As for decoration, I like my room to be quite simple, old-fashioned and a little bit austere. The walls are covered with old William Morris paper. The floors are oak, wide uneven boards that are possibly quite old. There’s a bookcase full of gardening books, but that is mostly for reasons of space — it’s too large to go anywhere else. I don’t really read in my bedroom. There is a dresser for storing clothes, a big old blanket chest for storing linens, and quite a few occasional chairs which have found their way in over the years and never found their way out again.

The lighting consists of two pendant lights, one of them a double rise-and-fall with two unmatched glass shades. This isn’t intended to be ‘fun’ or ‘quirky’ by the way — it is simply a mistake. How the decorating magazines would pity me!

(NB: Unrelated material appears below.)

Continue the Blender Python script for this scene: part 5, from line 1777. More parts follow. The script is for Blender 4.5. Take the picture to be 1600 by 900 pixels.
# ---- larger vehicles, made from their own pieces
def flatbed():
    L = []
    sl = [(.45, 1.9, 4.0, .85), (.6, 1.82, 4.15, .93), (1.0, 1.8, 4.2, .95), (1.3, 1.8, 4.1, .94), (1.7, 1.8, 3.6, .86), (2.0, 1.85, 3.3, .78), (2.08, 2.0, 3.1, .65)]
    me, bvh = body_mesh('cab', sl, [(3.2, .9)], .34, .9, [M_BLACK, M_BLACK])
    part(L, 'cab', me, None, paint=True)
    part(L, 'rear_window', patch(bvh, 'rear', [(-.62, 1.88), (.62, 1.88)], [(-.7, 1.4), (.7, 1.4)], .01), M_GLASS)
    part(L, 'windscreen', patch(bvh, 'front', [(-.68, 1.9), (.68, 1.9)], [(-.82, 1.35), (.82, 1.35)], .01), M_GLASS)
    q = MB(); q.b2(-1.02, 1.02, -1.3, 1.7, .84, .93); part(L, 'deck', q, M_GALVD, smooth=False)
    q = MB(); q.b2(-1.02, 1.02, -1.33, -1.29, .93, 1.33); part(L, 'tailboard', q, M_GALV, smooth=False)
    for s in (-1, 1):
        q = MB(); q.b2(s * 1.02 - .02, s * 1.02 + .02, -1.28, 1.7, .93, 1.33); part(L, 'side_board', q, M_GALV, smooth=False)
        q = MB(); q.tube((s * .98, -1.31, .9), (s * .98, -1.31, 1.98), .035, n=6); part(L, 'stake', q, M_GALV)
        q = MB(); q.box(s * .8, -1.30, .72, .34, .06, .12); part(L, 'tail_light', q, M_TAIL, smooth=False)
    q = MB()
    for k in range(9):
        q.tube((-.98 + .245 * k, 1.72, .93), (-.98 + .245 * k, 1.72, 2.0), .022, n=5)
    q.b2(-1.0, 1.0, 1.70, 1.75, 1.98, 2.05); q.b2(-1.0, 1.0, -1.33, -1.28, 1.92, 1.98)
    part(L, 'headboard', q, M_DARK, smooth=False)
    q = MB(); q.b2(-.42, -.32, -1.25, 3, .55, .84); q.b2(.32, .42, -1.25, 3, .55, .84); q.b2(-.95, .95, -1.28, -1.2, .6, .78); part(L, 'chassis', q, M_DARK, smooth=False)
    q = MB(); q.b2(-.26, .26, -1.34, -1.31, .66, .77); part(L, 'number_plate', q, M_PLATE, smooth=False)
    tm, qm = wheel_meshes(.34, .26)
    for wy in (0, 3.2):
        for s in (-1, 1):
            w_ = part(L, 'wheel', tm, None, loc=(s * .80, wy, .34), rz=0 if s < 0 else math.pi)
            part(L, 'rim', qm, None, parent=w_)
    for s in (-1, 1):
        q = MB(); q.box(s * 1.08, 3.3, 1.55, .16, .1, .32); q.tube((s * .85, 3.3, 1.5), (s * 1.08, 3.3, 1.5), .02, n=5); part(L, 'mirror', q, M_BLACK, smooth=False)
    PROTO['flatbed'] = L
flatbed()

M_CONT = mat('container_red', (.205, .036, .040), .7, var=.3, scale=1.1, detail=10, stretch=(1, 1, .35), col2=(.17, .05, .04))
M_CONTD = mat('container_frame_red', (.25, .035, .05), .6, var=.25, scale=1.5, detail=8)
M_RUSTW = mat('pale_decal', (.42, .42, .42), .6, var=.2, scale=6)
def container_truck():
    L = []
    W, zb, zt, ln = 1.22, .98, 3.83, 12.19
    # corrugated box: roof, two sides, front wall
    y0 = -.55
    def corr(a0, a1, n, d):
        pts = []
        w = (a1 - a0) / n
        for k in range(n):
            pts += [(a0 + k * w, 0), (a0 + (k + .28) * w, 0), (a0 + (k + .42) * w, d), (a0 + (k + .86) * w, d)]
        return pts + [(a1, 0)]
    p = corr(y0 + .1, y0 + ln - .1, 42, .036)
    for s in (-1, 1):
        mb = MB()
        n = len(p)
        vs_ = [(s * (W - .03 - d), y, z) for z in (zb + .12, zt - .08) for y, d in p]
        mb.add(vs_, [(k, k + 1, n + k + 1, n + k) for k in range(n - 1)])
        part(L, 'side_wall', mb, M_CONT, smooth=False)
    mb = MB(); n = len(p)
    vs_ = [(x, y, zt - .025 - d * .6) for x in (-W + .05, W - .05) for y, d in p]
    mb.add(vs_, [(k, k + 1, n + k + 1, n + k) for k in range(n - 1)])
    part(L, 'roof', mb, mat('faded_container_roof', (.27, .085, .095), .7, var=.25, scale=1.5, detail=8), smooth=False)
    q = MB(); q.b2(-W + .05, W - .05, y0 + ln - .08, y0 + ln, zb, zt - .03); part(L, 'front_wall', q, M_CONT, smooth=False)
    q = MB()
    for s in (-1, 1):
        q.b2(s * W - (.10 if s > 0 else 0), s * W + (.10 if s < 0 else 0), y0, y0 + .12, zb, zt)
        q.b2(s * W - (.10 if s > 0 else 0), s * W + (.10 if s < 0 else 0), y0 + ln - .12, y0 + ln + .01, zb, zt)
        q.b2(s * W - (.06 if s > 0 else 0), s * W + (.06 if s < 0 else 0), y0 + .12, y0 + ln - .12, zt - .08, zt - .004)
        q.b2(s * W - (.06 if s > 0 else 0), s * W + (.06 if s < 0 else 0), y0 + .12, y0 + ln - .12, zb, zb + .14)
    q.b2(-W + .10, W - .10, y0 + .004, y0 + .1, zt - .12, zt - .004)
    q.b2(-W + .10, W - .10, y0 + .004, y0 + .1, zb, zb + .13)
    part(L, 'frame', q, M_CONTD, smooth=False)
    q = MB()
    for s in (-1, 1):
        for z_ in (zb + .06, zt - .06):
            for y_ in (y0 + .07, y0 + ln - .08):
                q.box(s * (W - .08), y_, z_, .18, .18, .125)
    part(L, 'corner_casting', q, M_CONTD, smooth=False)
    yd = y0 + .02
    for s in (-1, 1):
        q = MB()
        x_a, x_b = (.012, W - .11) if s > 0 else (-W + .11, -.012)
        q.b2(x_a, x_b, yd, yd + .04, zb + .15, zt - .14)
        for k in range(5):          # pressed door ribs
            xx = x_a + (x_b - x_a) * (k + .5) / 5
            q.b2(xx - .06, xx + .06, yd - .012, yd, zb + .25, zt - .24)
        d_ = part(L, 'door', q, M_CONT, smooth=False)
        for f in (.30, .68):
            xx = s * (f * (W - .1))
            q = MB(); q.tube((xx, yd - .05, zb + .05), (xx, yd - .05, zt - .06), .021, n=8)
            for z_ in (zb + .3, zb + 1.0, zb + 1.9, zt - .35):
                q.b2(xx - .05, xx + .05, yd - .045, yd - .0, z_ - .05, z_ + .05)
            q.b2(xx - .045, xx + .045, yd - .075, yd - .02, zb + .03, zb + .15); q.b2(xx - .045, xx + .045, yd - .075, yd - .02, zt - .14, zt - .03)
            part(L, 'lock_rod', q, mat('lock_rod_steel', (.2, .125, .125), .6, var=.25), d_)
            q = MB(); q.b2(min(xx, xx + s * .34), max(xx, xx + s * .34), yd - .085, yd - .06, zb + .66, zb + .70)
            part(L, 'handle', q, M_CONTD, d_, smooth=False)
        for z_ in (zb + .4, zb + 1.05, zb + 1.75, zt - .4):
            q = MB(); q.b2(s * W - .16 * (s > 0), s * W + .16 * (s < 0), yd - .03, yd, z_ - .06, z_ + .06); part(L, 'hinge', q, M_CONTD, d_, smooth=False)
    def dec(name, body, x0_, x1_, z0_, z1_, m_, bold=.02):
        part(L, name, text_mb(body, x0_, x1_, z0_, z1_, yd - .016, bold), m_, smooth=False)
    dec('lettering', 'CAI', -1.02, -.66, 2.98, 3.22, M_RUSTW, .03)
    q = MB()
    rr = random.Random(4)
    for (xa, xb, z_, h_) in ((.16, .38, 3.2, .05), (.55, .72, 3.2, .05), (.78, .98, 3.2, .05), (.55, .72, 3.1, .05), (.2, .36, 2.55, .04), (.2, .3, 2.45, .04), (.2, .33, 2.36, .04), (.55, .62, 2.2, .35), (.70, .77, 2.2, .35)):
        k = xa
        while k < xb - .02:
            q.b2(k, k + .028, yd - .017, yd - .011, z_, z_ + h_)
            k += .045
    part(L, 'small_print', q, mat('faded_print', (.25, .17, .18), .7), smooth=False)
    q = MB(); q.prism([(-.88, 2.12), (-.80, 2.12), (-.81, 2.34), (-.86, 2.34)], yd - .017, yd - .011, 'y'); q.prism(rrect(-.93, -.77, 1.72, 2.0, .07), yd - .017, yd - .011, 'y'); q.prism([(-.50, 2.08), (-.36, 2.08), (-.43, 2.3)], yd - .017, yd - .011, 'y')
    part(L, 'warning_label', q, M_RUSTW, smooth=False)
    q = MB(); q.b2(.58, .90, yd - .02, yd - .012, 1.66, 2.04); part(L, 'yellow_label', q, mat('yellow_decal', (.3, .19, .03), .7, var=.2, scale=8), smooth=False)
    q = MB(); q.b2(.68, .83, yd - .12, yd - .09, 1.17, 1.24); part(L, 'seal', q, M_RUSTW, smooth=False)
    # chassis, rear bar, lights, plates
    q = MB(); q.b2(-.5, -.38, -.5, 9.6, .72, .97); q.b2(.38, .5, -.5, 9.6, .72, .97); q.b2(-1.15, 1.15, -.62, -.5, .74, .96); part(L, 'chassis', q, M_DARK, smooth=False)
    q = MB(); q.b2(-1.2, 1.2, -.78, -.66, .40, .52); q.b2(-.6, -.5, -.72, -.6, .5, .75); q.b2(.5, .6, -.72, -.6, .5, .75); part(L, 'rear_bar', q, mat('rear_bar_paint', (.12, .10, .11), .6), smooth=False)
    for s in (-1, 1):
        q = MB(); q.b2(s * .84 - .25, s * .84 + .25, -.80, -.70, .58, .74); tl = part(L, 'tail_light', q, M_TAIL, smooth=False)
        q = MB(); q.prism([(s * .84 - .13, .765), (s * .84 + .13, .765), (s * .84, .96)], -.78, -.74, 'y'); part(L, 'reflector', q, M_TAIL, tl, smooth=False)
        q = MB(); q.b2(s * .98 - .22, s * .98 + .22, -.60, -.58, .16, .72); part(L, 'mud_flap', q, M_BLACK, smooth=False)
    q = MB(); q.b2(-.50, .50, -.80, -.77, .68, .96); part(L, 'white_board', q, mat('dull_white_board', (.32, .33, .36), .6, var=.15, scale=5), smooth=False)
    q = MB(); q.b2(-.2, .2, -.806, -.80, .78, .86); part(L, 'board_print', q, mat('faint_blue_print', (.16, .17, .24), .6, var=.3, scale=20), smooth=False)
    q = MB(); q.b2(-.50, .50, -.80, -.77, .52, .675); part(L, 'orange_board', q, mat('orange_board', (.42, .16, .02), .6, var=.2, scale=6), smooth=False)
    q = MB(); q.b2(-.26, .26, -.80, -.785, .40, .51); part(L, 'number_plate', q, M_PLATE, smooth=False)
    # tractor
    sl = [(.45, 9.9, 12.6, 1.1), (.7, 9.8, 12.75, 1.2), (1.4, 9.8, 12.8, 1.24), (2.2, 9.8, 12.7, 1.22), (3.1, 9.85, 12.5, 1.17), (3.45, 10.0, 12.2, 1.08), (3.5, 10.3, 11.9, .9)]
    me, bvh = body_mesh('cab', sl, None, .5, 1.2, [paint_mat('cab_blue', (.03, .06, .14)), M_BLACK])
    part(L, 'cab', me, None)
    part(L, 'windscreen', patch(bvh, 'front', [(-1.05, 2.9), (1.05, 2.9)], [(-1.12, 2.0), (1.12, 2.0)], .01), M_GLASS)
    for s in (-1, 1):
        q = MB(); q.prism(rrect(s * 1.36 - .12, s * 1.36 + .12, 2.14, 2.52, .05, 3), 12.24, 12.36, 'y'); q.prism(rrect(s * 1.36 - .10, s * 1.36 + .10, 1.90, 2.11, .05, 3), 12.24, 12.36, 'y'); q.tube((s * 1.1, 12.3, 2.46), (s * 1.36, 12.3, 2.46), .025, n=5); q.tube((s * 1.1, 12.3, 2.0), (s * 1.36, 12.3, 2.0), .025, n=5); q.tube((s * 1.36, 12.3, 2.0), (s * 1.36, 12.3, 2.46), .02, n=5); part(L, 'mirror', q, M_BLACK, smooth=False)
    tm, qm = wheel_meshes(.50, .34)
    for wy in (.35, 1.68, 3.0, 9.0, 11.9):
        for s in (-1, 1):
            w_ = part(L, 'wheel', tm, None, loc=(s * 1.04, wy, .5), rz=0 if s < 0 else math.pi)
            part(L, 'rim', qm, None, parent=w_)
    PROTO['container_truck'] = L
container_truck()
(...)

What pictures are present are meant to be familiar and reassuring, rather than eye-catching. There’s a pretty tiled fire-surround, above which an Arts & Crafts mantle carries some extremely cheap, chipped, eighteenth century Meissen teacups. The most beautiful thing in the room, by some way, is the view out the window and across the lawn, away towards the south. Early in the morning one can often see stars, then as the sun comes up, pheasants or even roe deer grazing on the wet grass. Perhaps that is why I like to get up so early in the morning.

Other people, though, have other ideas of the perfect bedroom. My son’s bedroom is mostly lost beneath a sea of Commando comics, Beano annuals, dusty Arthur Ransome books, the odd bugle or French Foreign Legion hat. It is less for sleeping than for making a colossal mess with limited consequences. My husband’s room appears to be a place for reading in bed, epic Sunday morning lie-ins and for making his conference calls when the kitchen is full of builders.

And for our friends with the super-king beds, one feels certain that the oversized furniture, thick pile carpet and pale neutral colour-scheme fulfil some longstanding fantasy in a way that comforts and satisfies them. This is as it should be. Let a thousand flowers bloom. As long as a bedroom offers a place to sleep, is located reasonably close to a working loo, can be made to reach a comfortable temperature and is clean enough not to present health hazards, the only other thing it has to do is to please its inhabitant(s) — and to tell its own indiscreet tales to any outside observers who may happen to pass that way.